Start with the line that contains "Write the bpy" and end with the line that contains "S.camera = cam"; retype those lines and the ones between them exactly, without any pictures.

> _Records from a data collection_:
[Begin]

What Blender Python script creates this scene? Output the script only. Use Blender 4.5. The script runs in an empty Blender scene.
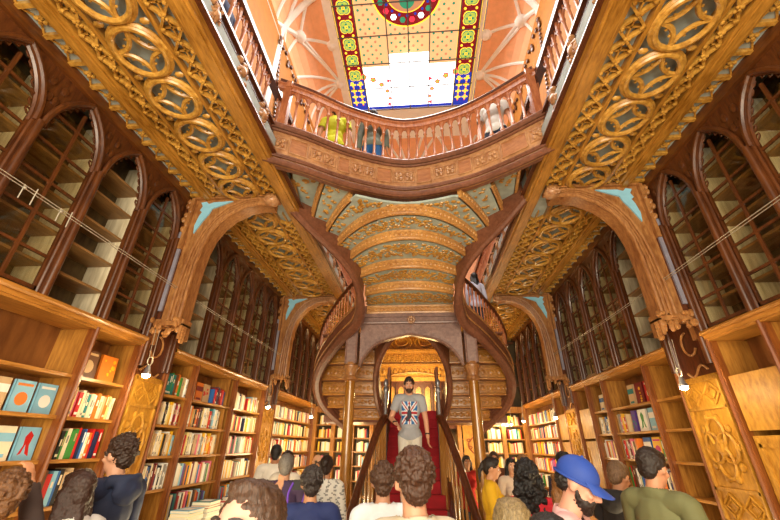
import bpy, math, random
from mathutils import Vector, Matrix, Quaternion
random.seed(7)
C = bpy.context.scene.collection
PI = math.pi
rnd = random.uniform
def lin(h):
    h = h.lstrip('#'); v = [int(h[i:i+2], 16)/255 for i in (0, 2, 4)]
    return tuple((c/12.92 if c <= .04045 else ((c+.055)/1.055)**2.4) for c in v) + (1,)
# ---------------------------------------------------------------- materials
def plain(name, col, rough=.5, metal=0, coat=0, noise=0, spec=.5):
    m = bpy.data.materials.new(name); m.use_nodes = True
    nt = m.node_tree; b = nt.nodes['Principled BSDF']
    c = lin(col) if isinstance(col, str) else col
    b.inputs['Base Color'].default_value = c
    b.inputs['Roughness'].default_value = rough
    b.inputs['Metallic'].default_value = metal
    b.inputs['Coat Weight'].default_value = coat
    b.inputs['Specular IOR Level'].default_value = spec
    if noise:
        tc = nt.nodes.new('ShaderNodeTexCoord'); n = nt.nodes.new('ShaderNodeTexNoise')
        n.inputs['Scale'].default_value = 9; n.inputs['Detail'].default_value = 5
        nt.links.new(tc.outputs['Object'], n.inputs['Vector'])
        r = nt.nodes.new('ShaderNodeValToRGB')
        r.color_ramp.elements[0].position = .3; r.color_ramp.elements[1].position = .7
        r.color_ramp.elements[0].color = tuple(x*(1-noise) for x in c[:3])+(1,)
        r.color_ramp.elements[1].color = tuple(min(1, x*(1+noise)) for x in c[:3])+(1,)
        nt.links.new(n.outputs['Fac'], r.inputs['Fac']); nt.links.new(r.outputs['Color'], b.inputs['Base Color'])
    return m
def wood(name, c1, c2, scale=(6, 6, 1.2), rough=.38, bump=.15, coat=.25):
    m = bpy.data.materials.new(name); m.use_nodes = True
    nt = m.node_tree; b = nt.nodes['Principled BSDF']; L = nt.links
    tc = nt.nodes.new('ShaderNodeTexCoord'); mp = nt.nodes.new('ShaderNodeMapping')
    mp.inputs['Scale'].default_value = scale
    n = nt.nodes.new('ShaderNodeTexNoise'); n.inputs['Scale'].default_value = 5
    n.inputs['Detail'].default_value = 6; n.inputs['Roughness'].default_value = .62
    n2 = nt.nodes.new('ShaderNodeTexNoise'); n2.inputs['Scale'].default_value = 1.7
    mx = nt.nodes.new('ShaderNodeMix'); mx.inputs[0].default_value = .35
    r = nt.nodes.new('ShaderNodeValToRGB')
    r.color_ramp.elements[0].position = .36; r.color_ramp.elements[1].position = .66
    r.color_ramp.elements[0].color = lin(c1); r.color_ramp.elements[1].color = lin(c2)
    bp = nt.nodes.new('ShaderNodeBump'); bp.inputs['Strength'].default_value = bump; bp.inputs['Distance'].default_value = .01
    L.new(tc.outputs['Object'], mp.inputs['Vector']); L.new(mp.outputs['Vector'], n.inputs['Vector'])
    L.new(tc.outputs['Object'], n2.inputs['Vector'])
    L.new(n.outputs['Fac'], mx.inputs[2]); L.new(n2.outputs['Fac'], mx.inputs[3])
    L.new(mx.outputs[0], r.inputs['Fac']); L.new(r.outputs['Color'], b.inputs['Base Color'])
    L.new(n.outputs['Fac'], bp.inputs['Height']); L.new(bp.outputs['Normal'], b.inputs['Normal'])
    b.inputs['Roughness'].default_value = rough; b.inputs['Coat Weight'].default_value = coat
    b.inputs['Coat Roughness'].default_value = .25
    return m
def glow(name, col, s):
    m = bpy.data.materials.new(name); m.use_nodes = True
    b = m.node_tree.nodes['Principled BSDF']; c = lin(col)
    b.inputs['Base Color'].default_value = c; b.inputs['Emission Color'].default_value = c
    b.inputs['Emission Strength'].default_value = s; b.inputs['Roughness'].default_value = .2
    return m
def clear(name, tint='#ffffff', mix=.12, rough=.03):
    m = bpy.data.materials.new(name); m.use_nodes = True
    nt = m.node_tree; nt.nodes.remove(nt.nodes['Principled BSDF']); o = nt.nodes['Material Output']
    t = nt.nodes.new('ShaderNodeBsdfTransparent'); t.inputs[0].default_value = lin(tint)
    g = nt.nodes.new('ShaderNodeBsdfGlossy'); g.inputs['Roughness'].default_value = rough
    x = nt.nodes.new('ShaderNodeMixShader'); x.inputs[0].default_value = mix
    nt.links.new(t.outputs[0], x.inputs[1]); nt.links.new(g.outputs[0], x.inputs[2]); nt.links.new(x.outputs[0], o.inputs[0])
    return m
M = {}
def hairmat(name, col):
    c = Vector(lin(col)[:3]); m = wood(name, '#000000', '#ffffff', (45, 45, 9), .45, .5, .0)
    r = [n for n in m.node_tree.nodes if n.type == 'VALTORGB'][0]
    r.color_ramp.elements[0].color = tuple(c*.25)+(1,); r.color_ramp.elements[1].color = tuple(min(1, v*1.35+.002) for v in c)+(1,)
    return m
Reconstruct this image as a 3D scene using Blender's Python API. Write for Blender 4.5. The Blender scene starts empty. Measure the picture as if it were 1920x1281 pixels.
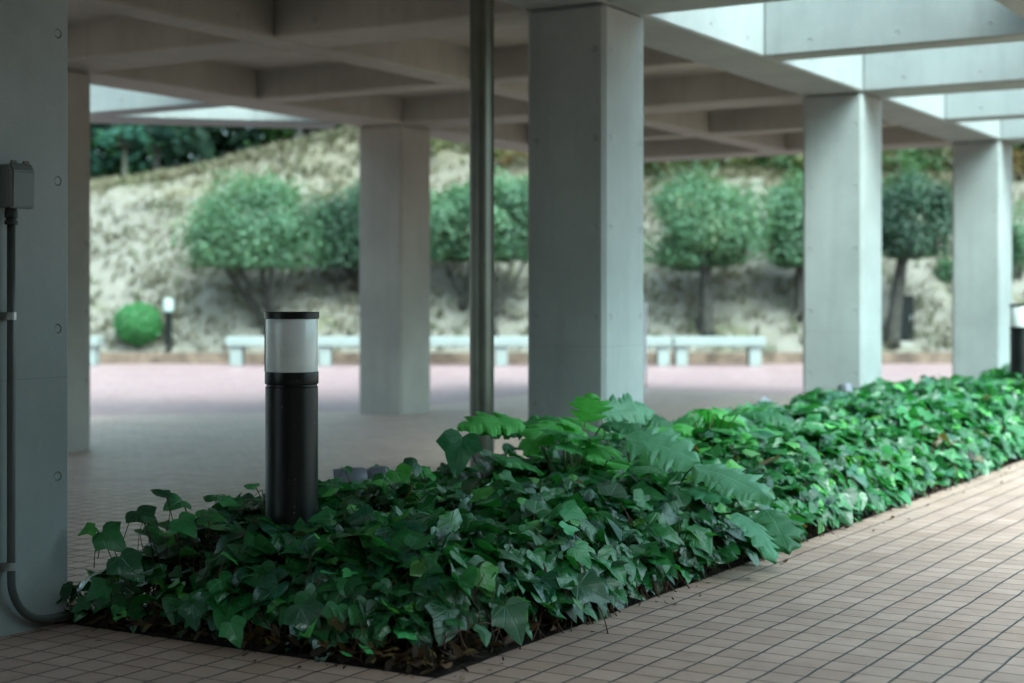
import bpy, bmesh, math, random
import numpy as np
from mathutils import Vector, Matrix, noise

random.seed(7)
rng = np.random.default_rng(11)
scene = bpy.context.scene
COL = scene.collection
R = math.radians

# ------------------------------------------------------------------ camera geometry (metres)
F_PX, HC = 2950.0, 1.10
YAW = math.atan((2730 - 960) / F_PX)
SN, CS = math.sin(YAW), math.cos(YAW)

def W(r, d, z=0.0):
    """r metres to the right and d metres ahead of the viewpoint -> world"""
    return Vector((SN * r + CS * d, -CS * r + SN * d, z))

def P(u, v, d):
    return W((u - 960) / F_PX * d, d, HC - (v - 561) * d / F_PX)

def G(u, v):
    d = F_PX * HC / (v - 561)
    return W((u - 960) / F_PX * d, d, 0)

# ------------------------------------------------------------------ object helpers
def tag(o, label=None, cat=None, group=None, kind=None):
    if label: o['label'] = label
    if cat: o['category'] = cat
    if group: o['group'] = group
    if kind: o['kind'] = kind
    return o

def empty(name, loc=(0, 0, 0), rz=0.0):
    o = bpy.data.objects.new(name, None)
    COL.objects.link(o)
    o.location = loc
    o.rotation_euler = (0, 0, rz)
    o.empty_display_size = 0.1
    return o

def link(name, me, mat=None, parent=None, loc=None, rot=None, smooth=False):
    o = bpy.data.objects.new(name, me)
    COL.objects.link(o)
    if mat is not None:
        me.materials.append(mat)
    if parent is not None:
        o.parent = parent
    if loc is not None: o.location = loc
    if rot is not None: o.rotation_euler = rot
    if smooth:
        me.polygons.foreach_set('use_smooth', np.ones(len(me.polygons), dtype=bool))
    return o

def from_bm(name, bm, mat=None, parent=None, loc=None, rot=None, smooth=False):
    me = bpy.data.meshes.new(name)
    bmesh.ops.recalc_face_normals(bm, faces=bm.faces)
    bm.to_mesh(me)
    bm.free()
    return link(name, me, mat, parent, loc, rot, smooth)

def bm_box(bm, x0, x1, y0, y1, z0, z1, bev=0.0, seg=1):
    b = bmesh.new()
    vs = [b.verts.new((x, y, z)) for z in (z0, z1) for y in (y0, y1) for x in (x0, x1)]
    for f in ((0, 1, 3, 2), (4, 6, 7, 5), (0, 4, 5, 1), (2, 3, 7, 6), (0, 2, 6, 4), (1, 5, 7, 3)):
        b.faces.new([vs[i] for i in f])
    bmesh.ops.recalc_face_normals(b, faces=b.faces)
    if bev > 0:
        bmesh.ops.bevel(b, geom=b.edges[:], offset=bev, segments=seg, affect='EDGES', profile=0.5)
    me = bpy.data.meshes.new('tmp')
    b.to_mesh(me); b.free()
    bm.from_mesh(me)
    bpy.data.meshes.remove(me)

def box(name, x0, x1, y0, y1, z0, z1, mat, parent=None, bev=0.0, seg=1, loc=None, rot=None):
    bm = bmesh.new()
    bm_box(bm, x0, x1, y0, y1, z0, z1, bev, seg)
    return from_bm(name, bm, mat, parent, loc, rot)

def lathe(name, prof, mat, parent=None, n=48, loc=None, rot=None, cap=True):
    bm = bmesh.new()
    rings = []
    for r, z in prof:
        rings.append([bm.verts.new((r * math.cos(2 * math.pi * i / n), r * math.sin(2 * math.pi * i / n), z)) for i in range(n)])
    for a, b in zip(rings, rings[1:]):
        for i in range(n):
            bm.faces.new((a[i], a[(i + 1) % n], b[(i + 1) % n], b[i]))
    if cap:
        bm.faces.new(rings[0][::-1]); bm.faces.new(rings[-1])
    o = from_bm(name, bm, mat, parent, loc, rot)
    me = o.data
    for p in me.polygons:
        p.use_smooth = len(p.vertices) == 4
    for e in me.edges: pass
    try:
        me.set_sharp_from_angle(angle=R(35))
    except Exception:
        pass
    return o

def tube_bm(bm, pts, radii, n=8, cap=True):
    pts = [Vector(p) for p in pts]
    if not hasattr(radii, '__len__'): radii = [radii] * len(pts)
    rings = []
    up = Vector((0.31, 0.17, 0.93))
    prev = None
    for i, p in enumerate(pts):
        t = (pts[min(i + 1, len(pts) - 1)] - pts[max(i - 1, 0)]).normalized()
        if prev is None:
            a = t.cross(up)
            if a.length < 1e-3: a = t.cross(Vector((1, 0, 0)))
        else:
            a = prev - t * prev.dot(t)
        a.normalize(); prev = a
        b = t.cross(a)
        rings.append([bm.verts.new(p + (a * math.cos(2 * math.pi * k / n) + b * math.sin(2 * math.pi * k / n)) * radii[i]) for k in range(n)])
    for ra, rb in zip(rings, rings[1:]):
        for k in range(n):
            bm.faces.new((ra[k], ra[(k + 1) % n], rb[(k + 1) % n], rb[k]))
    if cap:
        bm.faces.new(rings[0][::-1]); bm.faces.new(rings[-1])

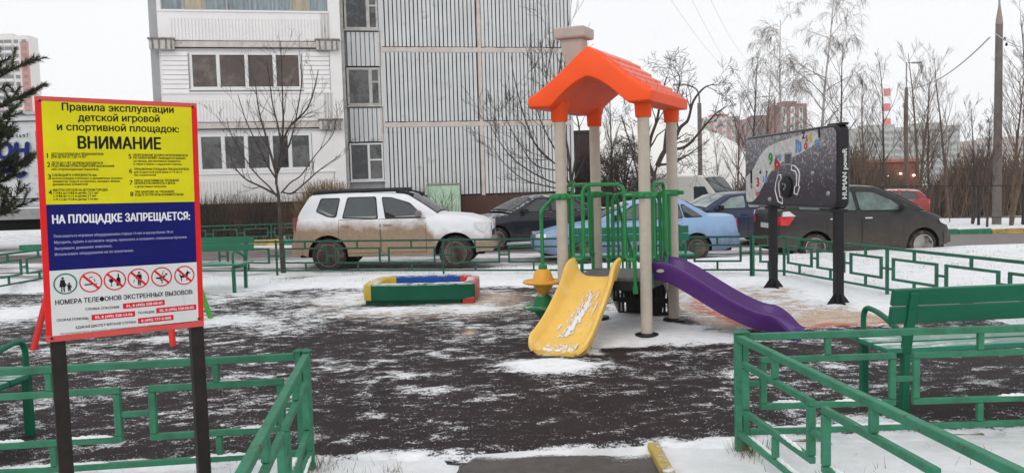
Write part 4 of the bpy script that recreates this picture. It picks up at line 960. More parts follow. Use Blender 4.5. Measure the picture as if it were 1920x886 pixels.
# the narrow end facing the viewer carries the name
def ef(a, b, w_=0): return Po - pn * (a) + Vector((0, 0, -b)) + pd * (PL + .0005 + w_) - HO
o = MB()
def tf(a, b, w_=0): return ef(TH - .05 + b * 1.0, .96 - a, w_)
put_text(o, 'HUMAN poweR', lambda a, b, w_=0: ef(.115 + b, .93 - a, .002), (0, 0), (.62, 0), .062, .02, 0); o.build('lettering', pcol['w'], hp, fix=False)
MB().prism([(0.03, 0), (TH - .03, 0), (TH - .03, .03), (.03, .03)], lambda a, b, t: ef(a, -.012 + b, t), -.3, .01).build('top_cap', mat('cap_black', (.012, .012, .013), .3, var=.1), hp, bevel=.008)
for q in (q1, q2):
    c = q - HO
    MB().bar(c + Vector((0, 0, -.05)), c + Vector((0, 0, 1.19)), .1, .1, pd).build('post', BLACK, hp, bevel=.006)
    MB().box(c + Vector((0, 0, 1.2)), (.16, .16, .04), Matrix.Rotation(math.atan2(pd.y, pd.x), 3, 'Z')).build('bracket', BLACK, hp)
    for a in range(4):
        dd = (pd + pn).normalized(); dd = Matrix.Rotation(a * math.pi / 2, 3, 'Z') @ pd
        sd2 = Vector((-dd.y, dd.x, 0))
        MB().add([c + dd * .045 + sd2 * .006, c + dd * .045 - sd2 * .006, c + dd * .16 - sd2 * .006, c + dd * .16 + sd2 * .006, c + dd * .045 + sd2 * .006 + Vector((0, 0, .17)), c + dd * .045 - sd2 * .006 + Vector((0, 0, .17)), c + dd * .16 - sd2 * .006 + Vector((0, 0, .02)), c + dd * .16 + sd2 * .006 + Vector((0, 0, .02))],
                 [(0, 1, 2, 3), (4, 5, 6, 7), (0, 1, 5, 4), (3, 2, 6, 7), (0, 3, 7, 4), (1, 2, 6, 5)]).build('foot_gusset', BLACK, hp)

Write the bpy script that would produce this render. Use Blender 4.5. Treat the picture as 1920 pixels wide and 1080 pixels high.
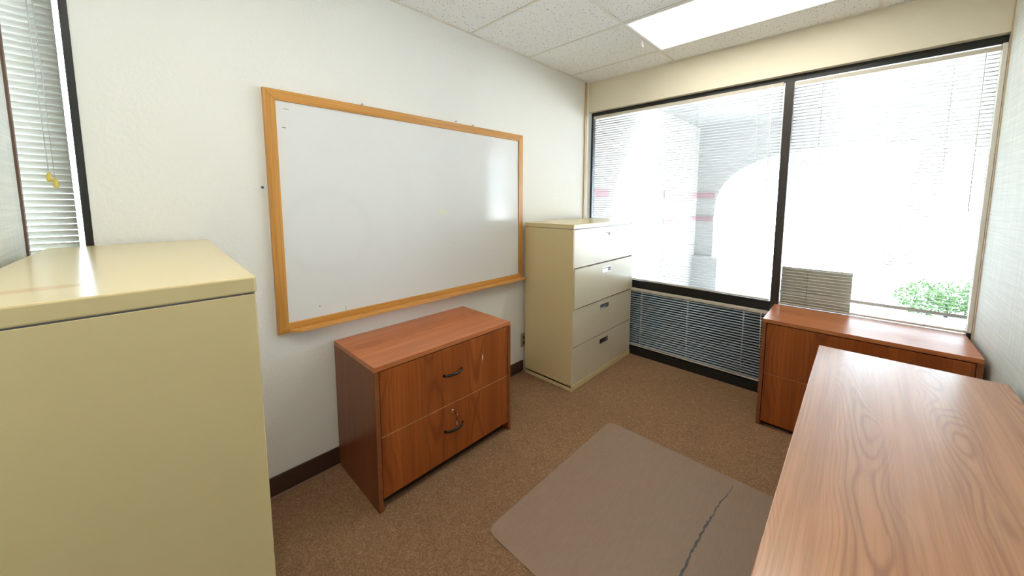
import bpy, bmesh, math, random
from mathutils import Vector, Matrix
for o in list(bpy.data.objects): bpy.data.objects.remove(o)
S = bpy.context.scene
COL = S.collection
PI = math.pi

# ------------------------------------------------------------------ camera
cam_d = bpy.data.cameras.new('camera')
cam = bpy.data.objects.new('camera', cam_d); COL.objects.link(cam)
FPX, PX, PY = 679.24, 955.35, 442.6
CR = Vector((0.7183952, 0.6956346, -0.0009055)); CU = Vector((-0.0682517, 0.0717801, 0.9950826)); CF = Vector((-0.6922789, 0.7148007, -0.0990447))
cam.matrix_world = Matrix(((CR.x, CU.x, -CF.x, 2.0586), (CR.y, CU.y, -CF.y, -3.2676), (CR.z, CU.z, -CF.z, 1.5063), (0, 0, 0, 1)))
cam_d.sensor_fit = 'HORIZONTAL'; cam_d.sensor_width = 36.0
cam_d.lens = 36.0 * FPX / 1920
cam_d.shift_x = (960 - PX) / 1920
cam_d.shift_y = -(540 - PY) / 1920
cam_d.clip_start = 0.02; cam_d.clip_end = 300
S.camera = cam

# ------------------------------------------------------------------ world, sun, exposure
SKY = 6.8
SUN = 37.0
LAMP = 3.6
w = bpy.data.worlds.new('sky'); S.world = w; w.use_nodes = True
nt = w.node_tree; nt.nodes.clear()
wo = nt.nodes.new('ShaderNodeOutputWorld'); bg = nt.nodes.new('ShaderNodeBackground')
bg.inputs[0].default_value = (0.73, 0.87, 1.0, 1); bg.inputs[1].default_value = SKY
nt.links.new(bg.outputs[0], wo.inputs[0])
sd = bpy.data.lights.new('sun', 'SUN'); sd.energy = SUN; sd.angle = 0.01; sd.color = (0.98, 0.985, 1.0)
sun = bpy.data.objects.new('sun', sd); COL.objects.link(sun)
sun.rotation_euler = Vector((-0.25, 0.62, -1.0)).to_track_quat('-Z', 'Y').to_euler()
S.view_settings.view_transform = 'Standard'; S.view_settings.look = 'None'
S.view_settings.exposure = 1.18; S.view_settings.gamma = 1.0; S.view_settings.use_curve_mapping = False
S.cycles.use_denoising = True
S.cycles.max_bounces = 12; S.cycles.diffuse_bounces = 8; S.cycles.transparent_max_bounces = 12
S.cycles.sample_clamp_indirect = 8.0

# ------------------------------------------------------------------ key dimensions (metres)
W = 2.565          # right wall
H = 2.670          # ceiling
YP = -3.535        # partition behind the tall beige cabinet
YB = -5.0          # end of the corridor
ZH = 2.385         # top of the windows
XM = 1.6337        # mullion
R = random.Random(7)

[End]

> _Result of the exercise_:
Write the bpy script that would produce this render. Use Blender 4.5. Treat the picture as 1920 pixels wide and 1080 pixels high.
import bpy, bmesh, math, random
from mathutils import Vector, Matrix
for o in list(bpy.data.objects): bpy.data.objects.remove(o)
S = bpy.context.scene
COL = S.collection
PI = math.pi

# ------------------------------------------------------------------ camera
cam_d = bpy.data.cameras.new('camera')
cam = bpy.data.objects.new('camera', cam_d); COL.objects.link(cam)
FPX, PX, PY = 679.24, 955.35, 442.6
CR = Vector((0.7183952, 0.6956346, -0.0009055)); CU = Vector((-0.0682517, 0.0717801, 0.9950826)); CF = Vector((-0.6922789, 0.7148007, -0.0990447))
cam.matrix_world = Matrix(((CR.x, CU.x, -CF.x, 2.0586), (CR.y, CU.y, -CF.y, -3.2676), (CR.z, CU.z, -CF.z, 1.5063), (0, 0, 0, 1)))
cam_d.sensor_fit = 'HORIZONTAL'; cam_d.sensor_width = 36.0
cam_d.lens = 36.0 * FPX / 1920
cam_d.shift_x = (960 - PX) / 1920
cam_d.shift_y = -(540 - PY) / 1920
cam_d.clip_start = 0.02; cam_d.clip_end = 300
S.camera = cam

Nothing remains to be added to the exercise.